[Start Provided material]
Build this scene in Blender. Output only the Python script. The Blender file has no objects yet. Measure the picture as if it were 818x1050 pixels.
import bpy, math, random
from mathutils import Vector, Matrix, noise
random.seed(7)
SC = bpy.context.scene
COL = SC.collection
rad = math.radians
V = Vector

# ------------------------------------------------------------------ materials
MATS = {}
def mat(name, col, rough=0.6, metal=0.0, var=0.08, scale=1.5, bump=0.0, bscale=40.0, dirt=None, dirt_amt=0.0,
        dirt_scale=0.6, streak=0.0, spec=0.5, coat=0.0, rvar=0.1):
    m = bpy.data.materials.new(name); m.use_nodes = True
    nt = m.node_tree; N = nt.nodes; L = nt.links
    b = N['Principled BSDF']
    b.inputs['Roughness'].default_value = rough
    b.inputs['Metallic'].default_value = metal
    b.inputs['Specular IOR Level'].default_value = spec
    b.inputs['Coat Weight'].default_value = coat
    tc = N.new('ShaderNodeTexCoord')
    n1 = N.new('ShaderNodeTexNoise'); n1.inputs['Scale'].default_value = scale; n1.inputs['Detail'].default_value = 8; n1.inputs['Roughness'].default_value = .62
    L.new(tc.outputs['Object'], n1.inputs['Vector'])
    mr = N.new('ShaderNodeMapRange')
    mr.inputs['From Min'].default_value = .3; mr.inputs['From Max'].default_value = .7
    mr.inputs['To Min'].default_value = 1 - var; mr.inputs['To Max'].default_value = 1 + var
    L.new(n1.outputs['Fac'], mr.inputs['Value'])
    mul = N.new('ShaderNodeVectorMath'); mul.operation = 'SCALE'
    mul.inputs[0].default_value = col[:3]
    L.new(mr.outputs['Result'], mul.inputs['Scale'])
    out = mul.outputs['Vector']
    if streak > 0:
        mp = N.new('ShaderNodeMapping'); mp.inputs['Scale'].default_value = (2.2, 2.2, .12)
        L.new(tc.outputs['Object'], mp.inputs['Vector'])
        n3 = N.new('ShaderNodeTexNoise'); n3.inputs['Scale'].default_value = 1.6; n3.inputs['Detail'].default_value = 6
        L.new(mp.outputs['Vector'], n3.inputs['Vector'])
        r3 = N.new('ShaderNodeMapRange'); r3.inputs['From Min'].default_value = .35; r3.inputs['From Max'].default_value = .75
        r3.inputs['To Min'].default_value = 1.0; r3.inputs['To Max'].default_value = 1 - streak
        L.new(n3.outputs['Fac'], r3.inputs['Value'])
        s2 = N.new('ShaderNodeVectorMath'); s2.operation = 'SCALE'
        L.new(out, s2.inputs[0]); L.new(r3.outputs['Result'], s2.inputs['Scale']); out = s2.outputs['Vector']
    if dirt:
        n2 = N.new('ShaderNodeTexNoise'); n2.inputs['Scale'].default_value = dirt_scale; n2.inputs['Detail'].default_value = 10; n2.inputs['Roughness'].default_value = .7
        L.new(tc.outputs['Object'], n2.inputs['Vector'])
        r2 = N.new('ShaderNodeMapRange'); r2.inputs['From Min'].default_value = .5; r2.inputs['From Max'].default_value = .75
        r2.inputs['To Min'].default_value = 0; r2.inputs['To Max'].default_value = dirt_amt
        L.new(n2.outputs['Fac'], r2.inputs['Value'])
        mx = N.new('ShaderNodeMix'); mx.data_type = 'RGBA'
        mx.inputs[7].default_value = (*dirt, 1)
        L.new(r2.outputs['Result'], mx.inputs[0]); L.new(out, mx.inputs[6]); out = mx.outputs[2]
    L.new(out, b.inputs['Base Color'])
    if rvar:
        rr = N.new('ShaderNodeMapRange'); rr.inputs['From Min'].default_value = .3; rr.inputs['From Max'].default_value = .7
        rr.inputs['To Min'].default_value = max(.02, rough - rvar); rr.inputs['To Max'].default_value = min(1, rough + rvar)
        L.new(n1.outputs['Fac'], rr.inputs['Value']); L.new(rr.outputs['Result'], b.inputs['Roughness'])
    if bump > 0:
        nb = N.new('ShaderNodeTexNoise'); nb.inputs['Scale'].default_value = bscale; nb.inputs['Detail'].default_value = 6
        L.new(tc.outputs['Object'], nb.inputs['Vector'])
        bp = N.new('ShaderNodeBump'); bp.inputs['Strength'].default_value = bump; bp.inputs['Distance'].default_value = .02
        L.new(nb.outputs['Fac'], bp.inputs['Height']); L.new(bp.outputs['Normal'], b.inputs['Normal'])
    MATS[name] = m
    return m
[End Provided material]
→ Work instructions: All of the data shown above must be copied exactly.

→ Answer to the exercise:
Build this scene in Blender. Output only the Python script. The Blender file has no objects yet. Measure the picture as if it were 818x1050 pixels.
import bpy, math, random
from mathutils import Vector, Matrix, noise
random.seed(7)
SC = bpy.context.scene
COL = SC.collection
rad = math.radians
V = Vector

# ------------------------------------------------------------------ materials
MATS = {}
def mat(name, col, rough=0.6, metal=0.0, var=0.08, scale=1.5, bump=0.0, bscale=40.0, dirt=None, dirt_amt=0.0,
        dirt_scale=0.6, streak=0.0, spec=0.5, coat=0.0, rvar=0.1):
    m = bpy.data.materials.new(name); m.use_nodes = True
    nt = m.node_tree; N = nt.nodes; L = nt.links
    b = N['Principled BSDF']
    b.inputs['Roughness'].default_value = rough
    b.inputs['Metallic'].default_value = metal
    b.inputs['Specular IOR Level'].default_value = spec
    b.inputs['Coat Weight'].default_value = coat
    tc = N.new('ShaderNodeTexCoord')
    n1 = N.new('ShaderNodeTexNoise'); n1.inputs['Scale'].default_value = scale; n1.inputs['Detail'].default_value = 8; n1.inputs['Roughness'].default_value = .62
    L.new(tc.outputs['Object'], n1.inputs['Vector'])
    mr = N.new('ShaderNodeMapRange')
    mr.inputs['From Min'].default_value = .3; mr.inputs['From Max'].default_value = .7
    mr.inputs['To Min'].default_value = 1 - var; mr.inputs['To Max'].default_value = 1 + var
    L.new(n1.outputs['Fac'], mr.inputs['Value'])
    mul = N.new('ShaderNodeVectorMath'); mul.operation = 'SCALE'
    mul.inputs[0].default_value = col[:3]
    L.new(mr.outputs['Result'], mul.inputs['Scale'])
    out = mul.outputs['Vector']
    if streak > 0:
        mp = N.new('ShaderNodeMapping'); mp.inputs['Scale'].default_value = (2.2, 2.2, .12)
        L.new(tc.outputs['Object'], mp.inputs['Vector'])
        n3 = N.new('ShaderNodeTexNoise'); n3.inputs['Scale'].default_value = 1.6; n3.inputs['Detail'].default_value = 6
        L.new(mp.outputs['Vector'], n3.inputs['Vector'])
        r3 = N.new('ShaderNodeMapRange'); r3.inputs['From Min'].default_value = .35; r3.inputs['From Max'].default_value = .75
        r3.inputs['To Min'].default_value = 1.0; r3.inputs['To Max'].default_value = 1 - streak
        L.new(n3.outputs['Fac'], r3.inputs['Value'])
        s2 = N.new('ShaderNodeVectorMath'); s2.operation = 'SCALE'
        L.new(out, s2.inputs[0]); L.new(r3.outputs['Result'], s2.inputs['Scale']); out = s2.outputs['Vector']
    if dirt:
        n2 = N.new('ShaderNodeTexNoise'); n2.inputs['Scale'].default_value = dirt_scale; n2.inputs['Detail'].default_value = 10; n2.inputs['Roughness'].default_value = .7
        L.new(tc.outputs['Object'], n2.inputs['Vector'])
        r2 = N.new('ShaderNodeMapRange'); r2.inputs['From Min'].default_value = .5; r2.inputs['From Max'].default_value = .75
        r2.inputs['To Min'].default_value = 0; r2.inputs['To Max'].default_value = dirt_amt
        L.new(n2.outputs['Fac'], r2.inputs['Value'])
        mx = N.new('ShaderNodeMix'); mx.data_type = 'RGBA'
        mx.inputs[7].default_value = (*dirt, 1)
        L.new(r2.outputs['Result'], mx.inputs[0]); L.new(out, mx.inputs[6]); out = mx.outputs[2]
    L.new(out, b.inputs['Base Color'])
    if rvar:
        rr = N.new('ShaderNodeMapRange'); rr.inputs['From Min'].default_value = .3; rr.inputs['From Max'].default_value = .7
        rr.inputs['To Min'].default_value = max(.02, rough - rvar); rr.inputs['To Max'].default_value = min(1, rough + rvar)
        L.new(n1.outputs['Fac'], rr.inputs['Value']); L.new(rr.outputs['Result'], b.inputs['Roughness'])
    if bump > 0:
        nb = N.new('ShaderNodeTexNoise'); nb.inputs['Scale'].default_value = bscale; nb.inputs['Detail'].default_value = 6
        L.new(tc.outputs['Object'], nb.inputs['Vector'])
        bp = N.new('ShaderNodeBump'); bp.inputs['Strength'].default_value = bump; bp.inputs['Distance'].default_value = .02
        L.new(nb.outputs['Fac'], bp.inputs['Height']); L.new(bp.outputs['Normal'], b.inputs['Normal'])
    MATS[name] = m
    return m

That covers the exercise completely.